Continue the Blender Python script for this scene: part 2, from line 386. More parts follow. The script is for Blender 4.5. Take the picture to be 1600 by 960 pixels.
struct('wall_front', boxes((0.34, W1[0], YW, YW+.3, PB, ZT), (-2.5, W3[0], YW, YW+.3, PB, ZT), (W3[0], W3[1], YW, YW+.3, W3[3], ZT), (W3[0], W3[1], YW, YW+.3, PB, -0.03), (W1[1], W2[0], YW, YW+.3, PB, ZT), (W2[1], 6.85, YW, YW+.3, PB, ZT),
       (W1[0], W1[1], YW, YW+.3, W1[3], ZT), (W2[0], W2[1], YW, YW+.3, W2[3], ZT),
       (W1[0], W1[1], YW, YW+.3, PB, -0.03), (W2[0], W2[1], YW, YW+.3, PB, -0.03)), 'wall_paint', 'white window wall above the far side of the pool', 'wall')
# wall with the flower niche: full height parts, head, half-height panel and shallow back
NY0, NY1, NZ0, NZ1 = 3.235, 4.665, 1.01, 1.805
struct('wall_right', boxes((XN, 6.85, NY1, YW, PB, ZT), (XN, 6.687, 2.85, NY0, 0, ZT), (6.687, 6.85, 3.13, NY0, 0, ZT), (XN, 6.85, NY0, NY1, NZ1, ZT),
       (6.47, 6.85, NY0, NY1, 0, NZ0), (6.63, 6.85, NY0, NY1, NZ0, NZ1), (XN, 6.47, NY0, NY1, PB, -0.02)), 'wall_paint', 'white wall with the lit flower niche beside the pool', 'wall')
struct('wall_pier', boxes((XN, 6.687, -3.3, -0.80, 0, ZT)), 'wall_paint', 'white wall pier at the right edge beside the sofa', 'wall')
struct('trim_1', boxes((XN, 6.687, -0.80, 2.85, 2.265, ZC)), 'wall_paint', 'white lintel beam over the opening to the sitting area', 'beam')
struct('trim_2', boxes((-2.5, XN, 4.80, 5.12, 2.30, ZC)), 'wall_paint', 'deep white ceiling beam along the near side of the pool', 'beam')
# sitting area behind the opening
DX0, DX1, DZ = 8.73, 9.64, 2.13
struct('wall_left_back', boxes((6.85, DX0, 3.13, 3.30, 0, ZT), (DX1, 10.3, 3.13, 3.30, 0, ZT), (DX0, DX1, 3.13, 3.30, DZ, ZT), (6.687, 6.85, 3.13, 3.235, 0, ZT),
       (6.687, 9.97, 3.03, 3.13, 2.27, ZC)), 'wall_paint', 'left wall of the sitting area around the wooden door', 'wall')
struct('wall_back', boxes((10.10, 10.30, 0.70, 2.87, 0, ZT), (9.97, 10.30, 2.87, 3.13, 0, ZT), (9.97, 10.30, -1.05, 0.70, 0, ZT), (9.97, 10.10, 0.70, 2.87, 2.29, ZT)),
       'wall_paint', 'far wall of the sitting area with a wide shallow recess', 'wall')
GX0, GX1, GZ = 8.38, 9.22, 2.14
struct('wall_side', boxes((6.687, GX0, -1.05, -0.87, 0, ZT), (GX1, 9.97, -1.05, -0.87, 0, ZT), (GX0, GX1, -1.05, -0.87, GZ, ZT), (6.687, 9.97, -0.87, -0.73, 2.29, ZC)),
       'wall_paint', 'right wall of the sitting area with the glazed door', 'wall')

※

PROBLEM: Copy all data exactly, start to finish.

EXERCISE RESPONSE:
Continue the Blender Python script for this scene: part 2, from line 386. More parts follow. The script is for Blender 4.5. Take the picture to be 1600 by 960 pixels.
struct('wall_front', boxes((0.34, W1[0], YW, YW+.3, PB, ZT), (-2.5, W3[0], YW, YW+.3, PB, ZT), (W3[0], W3[1], YW, YW+.3, W3[3], ZT), (W3[0], W3[1], YW, YW+.3, PB, -0.03), (W1[1], W2[0], YW, YW+.3, PB, ZT), (W2[1], 6.85, YW, YW+.3, PB, ZT),
       (W1[0], W1[1], YW, YW+.3, W1[3], ZT), (W2[0], W2[1], YW, YW+.3, W2[3], ZT),
       (W1[0], W1[1], YW, YW+.3, PB, -0.03), (W2[0], W2[1], YW, YW+.3, PB, -0.03)), 'wall_paint', 'white window wall above the far side of the pool', 'wall')
# wall with the flower niche: full height parts, head, half-height panel and shallow back
NY0, NY1, NZ0, NZ1 = 3.235, 4.665, 1.01, 1.805
struct('wall_right', boxes((XN, 6.85, NY1, YW, PB, ZT), (XN, 6.687, 2.85, NY0, 0, ZT), (6.687, 6.85, 3.13, NY0, 0, ZT), (XN, 6.85, NY0, NY1, NZ1, ZT),
       (6.47, 6.85, NY0, NY1, 0, NZ0), (6.63, 6.85, NY0, NY1, NZ0, NZ1), (XN, 6.47, NY0, NY1, PB, -0.02)), 'wall_paint', 'white wall with the lit flower niche beside the pool', 'wall')
struct('wall_pier', boxes((XN, 6.687, -3.3, -0.80, 0, ZT)), 'wall_paint', 'white wall pier at the right edge beside the sofa', 'wall')
struct('trim_1', boxes((XN, 6.687, -0.80, 2.85, 2.265, ZC)), 'wall_paint', 'white lintel beam over the opening to the sitting area', 'beam')
struct('trim_2', boxes((-2.5, XN, 4.80, 5.12, 2.30, ZC)), 'wall_paint', 'deep white ceiling beam along the near side of the pool', 'beam')
# sitting area behind the opening
DX0, DX1, DZ = 8.73, 9.64, 2.13
struct('wall_left_back', boxes((6.85, DX0, 3.13, 3.30, 0, ZT), (DX1, 10.3, 3.13, 3.30, 0, ZT), (DX0, DX1, 3.13, 3.30, DZ, ZT), (6.687, 6.85, 3.13, 3.235, 0, ZT),
       (6.687, 9.97, 3.03, 3.13, 2.27, ZC)), 'wall_paint', 'left wall of the sitting area around the wooden door', 'wall')
struct('wall_back', boxes((10.10, 10.30, 0.70, 2.87, 0, ZT), (9.97, 10.30, 2.87, 3.13, 0, ZT), (9.97, 10.30, -1.05, 0.70, 0, ZT), (9.97, 10.10, 0.70, 2.87, 2.29, ZT)),
       'wall_paint', 'far wall of the sitting area with a wide shallow recess', 'wall')
GX0, GX1, GZ = 8.38, 9.22, 2.14
struct('wall_side', boxes((6.687, GX0, -1.05, -0.87, 0, ZT), (GX1, 9.97, -1.05, -0.87, 0, ZT), (GX0, GX1, -1.05, -0.87, GZ, ZT), (6.687, 9.97, -0.87, -0.73, 2.29, ZC)),
       'wall_paint', 'right wall of the sitting area with the glazed door', 'wall')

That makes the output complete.